On Mon, 2015-04-20 at 21:15 -0400, Dianne Skoll wrote:
> On Mon, 20 Apr 2015 17:02:09 -0700 (PDT)
> John Hardin <jhar...@impsec.org> wrote:
> 
> > I suggest that this rule should treat 0/8 as equivalent to 127/8.
> > That's essentially what it's reserved for, just "local to the LAN"
> > vs. "local to the host".
> 
> Does 0/8 really mean that?  On at least one OS (Linux), the TCP stack
> treats it specially:
> 
The situation seems to be confused at best. Many of the lists of
reserved IP ranges don't even mention 0/8.

- the Wikipedia reserved IP page says its for multicasting on the LAN 
  and quotes RFC1700 page 4, where there's no mention of it that I 
  could see but its private address page doesn't mention 0/8 at all,
  but a shed-load of other special addresses are also listed.
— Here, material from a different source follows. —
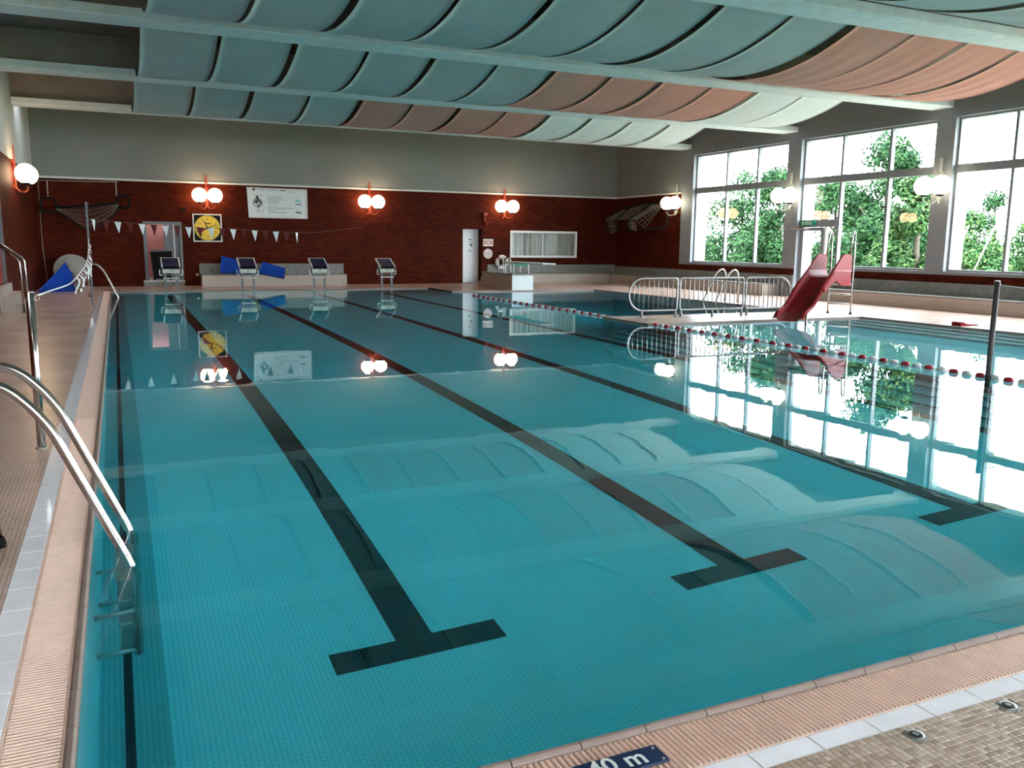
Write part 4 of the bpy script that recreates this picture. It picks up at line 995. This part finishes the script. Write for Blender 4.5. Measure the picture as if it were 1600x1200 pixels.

- The IANA IPv4 Address Space Registry says 0/8 for 
  'IANA - Local Identification'

- RFC 1918 defines the 10/8, 172.16/12 and 192.168/16 as private address
  ranges but leaves it at that. 

- Microsoft adds 169.254/16 as something called APIPA in addition to 
  RFC 1918. RFC 3927 describes it as link-local. Is this reserved for
  asking a DHCP server for an address? 

At this point I gave up the search and decided that 'confused' is a fair
description. 

I hope this helps, but suspect it doesn't.